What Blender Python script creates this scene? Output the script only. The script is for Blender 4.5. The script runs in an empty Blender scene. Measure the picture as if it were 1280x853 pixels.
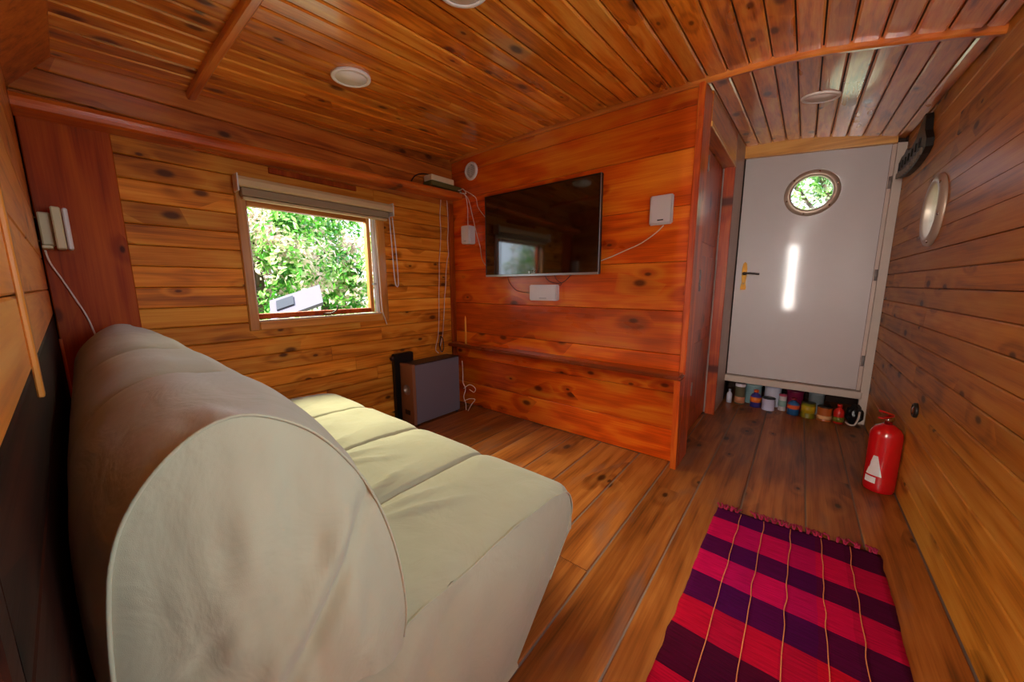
import bpy, bmesh, math, random
from mathutils import Vector, Matrix, noise
random.seed(7)
PI = math.pi
SC = bpy.context.scene
COL = SC.collection

# ------------------------------------------------------------------ camera
cam_d = bpy.data.cameras.new('camera'); cam = bpy.data.objects.new('camera', cam_d); COL.objects.link(cam)
cam_d.sensor_fit = 'HORIZONTAL'; cam_d.sensor_width = 36.0
cam_d.lens = 444.97 / 1280 * 36.0
cam_d.clip_start = 0.02; cam_d.clip_end = 200
_r = Vector((0.7797, 0.6261, -0.0041)); _f = Vector((-0.619, 0.770, -0.155)).normalized()
_r = (_r - _f * _r.dot(_f)).normalized(); _u = _r.cross(_f)
cam.matrix_world = Matrix(((_r.x, _u.x, -_f.x, 0), (_r.y, _u.y, -_f.y, 0), (_r.z, _u.z, -_f.z, 1.0), (0, 0, 0, 1)))
SC.camera = cam

# ------------------------------------------------------------------ sky, sun, daylight, exposure
W = bpy.data.worlds.new('sky'); SC.world = W; W.use_nodes = True
bg = W.node_tree.nodes['Background']
bg.inputs['Color'].default_value = (0.74, 0.86, 1.0, 1); bg.inputs['Strength'].default_value = 1.7
def light(name, kind, loc, direction, energy, color, size=None, size_y=None):
    d = bpy.data.lights.new(name, kind); d.energy = energy; d.color = color
    if kind == 'AREA':
        d.shape = 'RECTANGLE'; d.size = size; d.size_y = size_y
    o = bpy.data.objects.new(name, d); COL.objects.link(o); o.location = loc
    o.rotation_euler = Vector(direction).to_track_quat('-Z', 'Y').to_euler()
    return o
sun = light('sun', 'SUN', (0, -3, 8), (-0.12, 0.65, -0.75), 8.0, (1.0, 0.96, 0.90)); sun.data.angle = 0.01
# daylight through the window in the right wall (beside the camera, outside the frame) and the rear glazed door
light('daylight_right_window', 'AREA', (0.58, 0.62, 1.15), (-1, 0, -0.05), 9.0, (0.66, 0.85, 1.0), 0.56, 0.78)
light('daylight_rear_door', 'AREA', (-0.16, -1.42, 1.15), (0.12, 1, 0), 70.0, (1.0, 0.95, 0.88), 0.30, 1.2)
light('daylight_left_window', 'AREA', (-3.20, 0.99, 1.92), (1.0, 0.0, -0.58), 68.0, (1.0, 0.94, 0.60), 0.90, 0.50)
SC.view_settings.view_transform = 'Standard'; SC.view_settings.look = 'None'
SC.view_settings.exposure = 1.13; SC.view_settings.gamma = 1.0; SC.view_settings.use_curve_mapping = False

# ------------------------------------------------------------------ helpers
def tag(o, label=None, cat=None, group=None, kind=None):
    if label: o['label'] = label
    if cat: o['category'] = cat
    if group: o['group'] = group
    if kind: o['kind'] = kind
    return o
def link(name, me, mat=None, parent=None, loc=(0, 0, 0), smooth=False):
    o = bpy.data.objects.new(name, me); COL.objects.link(o)
    if mat and not me.materials: me.materials.append(mat)
    o.location = loc
    if parent: o.parent = parent
    if smooth:
        for p in me.polygons: p.use_smooth = True
    return o
def from_bm(name, bm, mat=None, parent=None, loc=(0, 0, 0), smooth=False, recalc=True):
    if recalc: bmesh.ops.recalc_face_normals(bm, faces=bm.faces)
    me = bpy.data.meshes.new(name); bm.to_mesh(me); bm.free()
    return link(name, me, mat, parent, loc, smooth)
def empty(name, loc, label=None, cat=None, group=None, kind=None, rz=0.0):
    o = bpy.data.objects.new(name, None); COL.objects.link(o); o.location = loc; o.rotation_euler.z = rz
    o.empty_display_size = 0.05
    return tag(o, label, cat, group, kind)
def add_box(bm, x0, x1, y0, y1, z0, z1, bev=0.0, seg=1):
    vs = [bm.verts.new((x, y, z)) for x in (x0, x1) for y in (y0, y1) for z in (z0, z1)]
    fs = [bm.faces.new([vs[i] for i in f]) for f in ((0, 1, 3, 2), (4, 6, 7, 5), (0, 4, 5, 1), (2, 3, 7, 6), (0, 2, 6, 4), (1, 5, 7, 3))]
    if bev > 0:
        es = list({e for f in fs for e in f.edges})
        bmesh.ops.bevel(bm, geom=es, offset=bev, segments=seg, affect='EDGES', clamp_overlap=True)
def box(name, x0, x1, y0, y1, z0, z1, mat, parent=None, bev=0.003, seg=1, loc=(0, 0, 0), smooth=False):
    bm = bmesh.new(); add_box(bm, x0, x1, y0, y1, z0, z1, bev, seg)
    return from_bm(name, bm, mat, parent, loc, smooth)
def add_prism(bm, pts, dvec):
    """closed polygon PTS (3-D) swept by DVEC"""
    d = Vector(dvec)
    a = [bm.verts.new(p) for p in pts]; b = [bm.verts.new(Vector(p) + d) for p in pts]
    bm.faces.new(a); bm.faces.new(b[::-1]); n = len(a)
    for i in range(n): bm.faces.new((a[i], b[i], b[(i + 1) % n], a[(i + 1) % n]))
def prism(name, pts, dvec, mat, parent=None, loc=(0, 0, 0), bev=0.0):
    bm = bmesh.new(); add_prism(bm, pts, dvec)
    if bev: bmesh.ops.bevel(bm, geom=list(bm.edges), offset=bev, segments=1, affect='EDGES', clamp_overlap=True)
    return from_bm(name, bm, mat, parent, loc)
def add_lathe(bm, prof, segs=24, M=None):
    """profile [(r, h)] turned about z; M moves it"""
    M = M or Matrix()
    rings = []
    for r, h in prof:
        if r < 1e-6: rings.append([bm.verts.new(M @ Vector((0, 0, h)))])
        else: rings.append([bm.verts.new(M @ Vector((r * math.cos(2 * PI * k / segs), r * math.sin(2 * PI * k / segs), h))) for k in range(segs)])
    for a, b in zip(rings, rings[1:]):
        for k in range(segs):
            k2 = (k + 1) % segs
            if len(a) == 1 and len(b) == 1: continue
            if len(a) == 1: bm.faces.new((a[0], b[k], b[k2]))
            elif len(b) == 1: bm.faces.new((a[k], a[k2], b[0]))
            else: bm.faces.new((a[k], a[k2], b[k2], b[k]))
def lathe(name, prof, mat, parent=None, loc=(0, 0, 0), segs=24, M=None, smooth=True):
    bm = bmesh.new(); add_lathe(bm, prof, segs, M)
    return from_bm(name, bm, mat, parent, loc, smooth)
def catmull(pts, n=6):
    P = [Vector(p) for p in pts]; P = [P[0] * 2 - P[1]] + P + [P[-1] * 2 - P[-2]]
    out = []
    for i in range(1, len(P) - 2):
        a, b, c, d = P[i - 1:i + 3]
        for k in range(n):
            t = k / n
            out.append(0.5 * ((2 * b) + (c - a) * t + (2 * a - 5 * b + 4 * c - d) * t * t + (3 * b - a - 3 * c + d) * t ** 3))
    out.append(P[-2]); return out
def add_tube(bm, pts, r, segs=6, smooth_n=6, caps=True):
    P = catmull(pts, smooth_n) if smooth_n else [Vector(p) for p in pts]
    prev = None; rings = []
    for i, p in enumerate(P):
        t = (P[min(i + 1, len(P) - 1)] - P[max(i - 1, 0)]).normalized()
        if prev is None:
            n = t.orthogonal().normalized()
        else:
            n = (prev - t * prev.dot(t)); n = n.normalized() if n.length > 1e-6 else t.orthogonal().normalized()
        prev = n; b = t.cross(n)
        rr = r[min(int(i / max(1, smooth_n or 1)), len(r) - 1)] if isinstance(r, (list, tuple)) else r
        rings.append([bm.verts.new(p + (n * math.cos(2 * PI * k / segs) + b * math.sin(2 * PI * k / segs)) * rr) for k in range(segs)])
    for a, b in zip(rings, rings[1:]):
        for k in range(segs): bm.faces.new((a[k], a[(k + 1) % segs], b[(k + 1) % segs], b[k]))
    if caps: bm.faces.new(rings[0][::-1]); bm.faces.new(rings[-1])
def tube(name, pts, r, mat, parent=None, loc=(0, 0, 0), segs=6, smooth_n=6):
    bm = bmesh.new(); add_tube(bm, [Vector(p) - Vector(loc) for p in pts], r, segs, smooth_n)
    return from_bm(name, bm, mat, parent, loc, True)
def text_obj(name, s, size, mat, parent, M, extrude=0.0008):
    cu = bpy.data.curves.new(name, 'FONT'); cu.body = s; cu.size = size; cu.extrude = extrude
    cu.align_x = 'CENTER'; cu.align_y = 'CENTER'
    tmp = bpy.data.objects.new(name + '_curve', cu); COL.objects.link(tmp)
    bpy.context.view_layer.update()
    me = bpy.data.meshes.new_from_object(tmp.evaluated_get(bpy.context.evaluated_depsgraph_get()))
    bpy.data.objects.remove(tmp); bpy.data.curves.remove(cu)
    me.transform(M); me.materials.clear()
    return link(name, me, mat, parent)

# ------------------------------------------------------------------ materials
def srgb(r, g, b):
    f = lambda c: (c / 255 / 12.92) if c / 255 <= 0.04045 else ((c / 255 + 0.055) / 1.055) ** 2.4
    return (f(r), f(g), f(b), 1)
def mat_base(name):
    m = bpy.data.materials.new(name); m.use_nodes = True
    return m, m.node_tree.nodes, m.node_tree.links, m.node_tree.nodes['Principled BSDF']
def plain(name, col, rough=0.5, metal=0.0, coat=0.0, spec=0.5, bump=0.0, bscale=200, var=0.06):
    m, N, L, B = mat_base(name)
    B.inputs['Roughness'].default_value = rough; B.inputs['Metallic'].default_value = metal
    B.inputs['Coat Weight'].default_value = coat; B.inputs['Coat Roughness'].default_value = 0.08
    B.inputs['Specular IOR Level'].default_value = spec
    tc = N.new('ShaderNodeTexCoord'); nz = N.new('ShaderNodeTexNoise'); nz.inputs['Scale'].default_value = 9; nz.inputs['Detail'].default_value = 4
    L.new(tc.outputs['Object'], nz.inputs['Vector'])
    mx = N.new('ShaderNodeMix'); mx.data_type = 'RGBA'
    mx.inputs[6].default_value = tuple(c * (1 - var) for c in col[:3]) + (1,); mx.inputs[7].default_value = tuple(min(1, c * (1 + var)) for c in col[:3]) + (1,)
    L.new(nz.outputs['Fac'], mx.inputs[0]); L.new(mx.outputs[2], B.inputs['Base Color'])
    if bump:
        n2 = N.new('ShaderNodeTexNoise'); n2.inputs['Scale'].default_value = bscale; n2.inputs['Detail'].default_value = 3
        L.new(tc.outputs['Object'], n2.inputs['Vector'])
        bp = N.new('ShaderNodeBump'); bp.inputs['Strength'].default_value = bump; bp.inputs['Distance'].default_value = 0.002
        L.new(n2.outputs['Fac'], bp.inputs['Height']); L.new(bp.outputs[0], B.inputs['Normal'])
    return m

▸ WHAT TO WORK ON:
Write out exactly the lines between the start of the data and the line with "SC.camera = cam", including both, but none of the pictures.

▸ RESPONSE:
What Blender Python script creates this scene? Output the script only. The script is for Blender 4.5. The script runs in an empty Blender scene. Measure the picture as if it were 1280x853 pixels.
import bpy, bmesh, math, random
from mathutils import Vector, Matrix, noise
random.seed(7)
PI = math.pi
SC = bpy.context.scene
COL = SC.collection

# ------------------------------------------------------------------ camera
cam_d = bpy.data.cameras.new('camera'); cam = bpy.data.objects.new('camera', cam_d); COL.objects.link(cam)
cam_d.sensor_fit = 'HORIZONTAL'; cam_d.sensor_width = 36.0
cam_d.lens = 444.97 / 1280 * 36.0
cam_d.clip_start = 0.02; cam_d.clip_end = 200
_r = Vector((0.7797, 0.6261, -0.0041)); _f = Vector((-0.619, 0.770, -0.155)).normalized()
_r = (_r - _f * _r.dot(_f)).normalized(); _u = _r.cross(_f)
cam.matrix_world = Matrix(((_r.x, _u.x, -_f.x, 0), (_r.y, _u.y, -_f.y, 0), (_r.z, _u.z, -_f.z, 1.0), (0, 0, 0, 1)))
SC.camera = cam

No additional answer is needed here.